Caroline Hendrix, Senior Writer

Can you imagine having all of your prize-possessions ripped away from you? This is the harsh reality for the heirs of a well-known Hungarian banker and art collector, Baron Mor Lipot Herzog. He had an exquisite eye for picking out some of the most famous masterpieces we have in museums and universities across Europe to date, from artists ranging from Francisco Goya to Anthony Van Dyck. It was not Herzog’s intention for his collection of more than 2,000 pieces to be spread out across the globe, and his relatives are still fighting for its return decades later.
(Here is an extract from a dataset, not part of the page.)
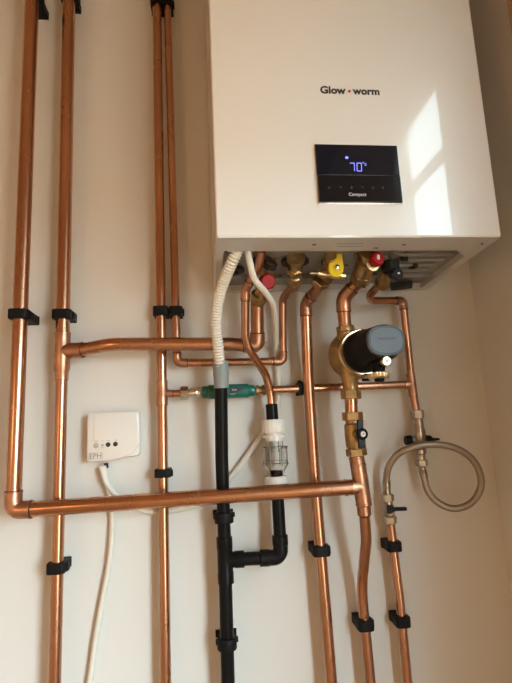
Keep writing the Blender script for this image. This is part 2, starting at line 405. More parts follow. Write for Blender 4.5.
zc = ZC-.002
def upto(a, b, z):   # continue the line b->a until height z
    d = a-b; return a+d*((z-a.z)/d.z)

# --- P1: far-left riser turning into the long horizontal pipe
y1 = -.056
a0, a1 = at(32, 0, y1), at(14, 480, y1); ez = at(12.8, 510.5, y1); a1 = Vector((lerp(a0,a1,1).x, y1, a1.z))
top = upto(a0, a1, zc)
endA = at(352, 487, -.104)
r28 = .0139
far = empty('copper_pipe', Vector((a0.x, 0, a0.z)), 'far-left thick copper pipe that turns right into the long lower horizontal run', 'pipe')
ptsA = [top, ez, endA]
MB().tube(fillet(ptsA, .0155), r28, 32).build('tube', M['copper'], far)
elbow(far, corner(ptsA, 1, .033, .0145, 4), r28)

# --- P2: second riser, thick above its tee, thin below
y2 = -.036
b0, b1 = at(69, 0, y2), at(62.3, 350, y2); b2 = at(54.5, 683, y2)
bt, bb_ = upto(b0, b1, zc), upto(b2, b1, .002)
r22 = .0110
p2 = empty('copper_pipe', b1.copy(), 'second copper pipe from the left, thick above its tee and thinner below', 'pipe')
j = lerp(b1, bb_, .062/(b1-bb_).length)
MB().tube([bt, b1], r28*.96, 32).build('tube', M['copper'], p2)
MB().tube([b1, bb_], r22, 28).build('tube', M['copper'], p2)
# tee
u0 = at(65, 333, y2); u0 = Vector((lerp(bt,b1,(bt.z-u0.z)/(bt.z-b1.z)).x, y2, u0.z)); u1 = Vector((lerp(b1,bb_,.05).x, y2, at(62,369,y2).z)); u2 = Vector((u1.x, y2, at(62,372.5,y2).z)); u3 = Vector((u1.x, y2, at(62,380,y2).z))
t = MB(); L = (u0-u1).length; R = r28*1.1
t.lathe(u0, u1-u0, [(0, r28*.97), (0, R*1.04), (.003, R*1.04), (.0035, R), (L, R), (L+(u1-u2).length, r22*1.15), ((u0-u3).length-.002, r22*1.13), ((u0-u3).length, r22*1.13), ((u0-u3).length, r22)], 32)
bs = at(63.5, 351, y2); be = at(83, 350, y2-.012)
t.lathe(bs, be-bs, [(0, R*.98), ((be-bs).length-.003, R*.98), ((be-bs).length-.003, R*1.04), ((be-bs).length, R*1.04), ((be-bs).length, r28*.9)], 32)
t.build('tee', M['fitting'], p2)
joint(p2, u0, u1-u0, r28*.97); joint(p2, be, be-bs, r28*.93); joint(p2, u3, u1-u0, r22)

# --- B: thick pipe from that tee across to the boiler's left valve
rB = .0128
ptsB = [bs, at(84, 350, y2-.013), at(112, 344.2, -.070), at(232, 344, -.072), at(257.5, 346.5, -.074), at(257, 300, -.098)]
pB = empty('copper_pipe', ptsB[3], 'thick horizontal copper pipe running from the second riser to the left red valve', 'pipe')
MB().tube(fillet([lerp(bs, ptsB[1], .8)]+ptsB[2:], [.12, .15, .018]), rB, 32).build('tube', M['copper'], pB)
elbow(pB, corner(ptsB, 4, .026, .016), rB)

# --- P3: thinner riser with the filling branch tee
y3 = -.030
c0, c1 = at(157, 0, y3), at(165.6, 683, y3)
ct, cb = upto(c0, c1, zc), upto(c1, c0, .002); r3 = .0100
def on3(py):
    z = at(163, py, y3).z; return lerp(ct, cb, (ct.z-z)/(ct.z-cb.z))
p3 = empty('copper_pipe', on3(393), 'left one of the twin copper pipes, running full height with a small tee', 'pipe')
MB().tube([ct, cb], r3, 28).build('tube', M['copper'], p3)
t = MB(); a, b_ = on3(381), on3(405); L = (a-b_).length; R = r3*1.14
t.lathe(a, b_-a, [(0, r3), (0, R*1.04), (.0025, R*1.04), (.003, R), (L-.003, R), (L-.0025, R*1.04), (L, R*1.04), (L, r3)], 28)
m_, e_ = on3(393.5), at(173, 393.5, y3); t.cyl(m_, e_, .0078, ch=.0008)
t.build('tee', M['fitting'], p3)
joint(p3, on3(381), Vector((0,0,1)), r3); joint(p3, on3(405), Vector((0,0,1)), r3); joint(p3, e_, Vector((1,0,0)), .0068)

# --- P4: right twin, turns under and up into the boiler
y4 = -.030; r4 = .0080
d0 = at(167.3, 0, y4); de = at(177.3, 363, y4)
ptsD = [upto(d0, de, zc), de, at(283, 361.3, y4), at(282.5, 299, y4-.03), at(293.5, 285.5, -.105)]
ptsD[0] = upto(d0, Vector((de.x, y4, de.z)), zc)
p4 = empty('copper_pipe', de.copy(), 'right one of the twin copper pipes, turning right under the boiler and up again', 'pipe')
MB().tube(fillet(ptsD, [.012, .012, .02]), r4, 28).build('tube', M['copper'], p4)
elbow(p4, corner(ptsD, 1, .019, .012), r4); elbow(p4, corner(ptsD, 2, .019, .012), r4)

# --- D: filling branch: pipe stub, scale reducer, pipe to the right-hand tee
yD = -.030
def LD(px): return at(px, 393.6-(px-170)*.0385, yD)
pd = empty('scale_reducer', LD(228), 'green inline scale reducer with chrome and brass ends, behind the black waste pipe', 'scale reducer')
MB().cyl(LD(171), LD(184), .0068, seg=24).build('tube', M['copper'], pd)
MB().hexnut(LD(180.5), LD(188.5), .0135).build('nut', M['nickel'], pd)
ch = MB(); ch.lathe(LD(188), LD(203)-LD(188), [(0,.006),(0,.0085),(.004,.0085),(.005,.0105),(.011,.0105),(.012,.008),(.017,.008),(.018,.0115),(.024,.0115),(.0245,.009)], 28); 
ch.lathe(LD(195.5)+Vector((0,-.008,0)), (0,-1,0), [(0,.005),(.004,.005),(.005,.003)], 16); ch.build('isolating_fitting', M['chrome'], pd)
gb = MB().lathe(LD(202), LD(257)-LD(202), [(0,.010),(.001,.0118),(.012,.0125),(.014,.0145),(.092,.0142),(.094,.0125),(.1045,.0115),(.106,.010)], 40).build('body', M['green'], pd)
lb = MB(); 
lb.prism([LD(229)+Vector(v)+Vector((0,-.0135,0)) for v in ((0,0,.007),(.036,0,.006),(.018,0,-.002),(0,0,-.009))], (0,-.0012,0)); lb.build('label_panel', M['ink'], gb, smooth=False)
text('Scale', M['print_white'], gb, 'lettering', LD(231)+Vector((.001,-.0150,.0002)), .0048, align='LEFT', ext=.0001)
lb = MB()
for k in range(3): lb.lathe(LD(230.5+1.8*k)+Vector((0,-.0130,-.0065)), (0,-1,0), [(0,.0009),(.0022,.0009)], 10)
lb.build('label_dot', M['print_white'], gb)
MB().lathe(LD(256), LD(269)-LD(256), [(0,.0085),(0,.0105),(.006,.0105),(.007,.008),(.012,.008),(.013,.0105),(.019,.0105),(.021,.0088),(.026,.0085)], 28).build('end_fitting', M['brass'], pd)
pdc = MB().tube([LD(268), LD(407)], .0080, 24).build('copper_pipe', M['copper'])
tag(pdc, 'thin horizontal copper pipe passing behind the pump from the green reducer', 'pipe')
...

According to the New York Times, after Herzog’s death, his children became the inherited owners of his collection and, although they managed to hide it in an attempt to prevent it from being looted during World War II, Nazi officials in assistance with the Hungarian government managed to find and seize many of the works. Some pieces went to museums and universities in Hungary, while others were sent to various locations throughout Europe. Even after the war ended, most of the collection remains in these locations instead of being returned to the Herzog family. The Art Newspaper explains that heirs of Herzog are fighting in court for the return of over 40 pieces that are said to value at over $100 million. The economic aspect of this case is hard to ignore. If my family had possessions worth $100 million ripped away from us against our will and not returned eventually, I would hold the same anger as Herzog’s heirs. And while their intentions for wanting to reclaim the collection may not be surrounding its economic value, it would be hard to believe that it is not a massive aspect.

The family has been awaiting the retrieval of the collection since the end of World War II when Herzog’s son-in-law, Alfonz Weiss de Csepel, began writing to various countries asking for help according to an article from the New York Times. The article explains that even today, there is no end in sight after 75 years of the Herzog family’s efforts and the Hungarian government is being criticized for its lack of action.
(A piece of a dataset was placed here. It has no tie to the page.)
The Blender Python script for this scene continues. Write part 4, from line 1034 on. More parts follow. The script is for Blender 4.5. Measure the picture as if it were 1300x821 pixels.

Overall, the heirs of Baron Herzog and their fight for the retrieval of his remarkable collection is an illuminating factor of lasting effects of the Nazi era. And the case is a tricky one. From Herzog’s perspective, it is just that the collection that they inherited be returned to them. But the spread of this collection into various universities and museums has fostered knowledge and a greater understanding of the period through the lens of the artists from which Baron had collected from. Is it right for these pieces to be locked up for only a select few to see or are they of more value where anyone can visit and experience the cultures that they depict?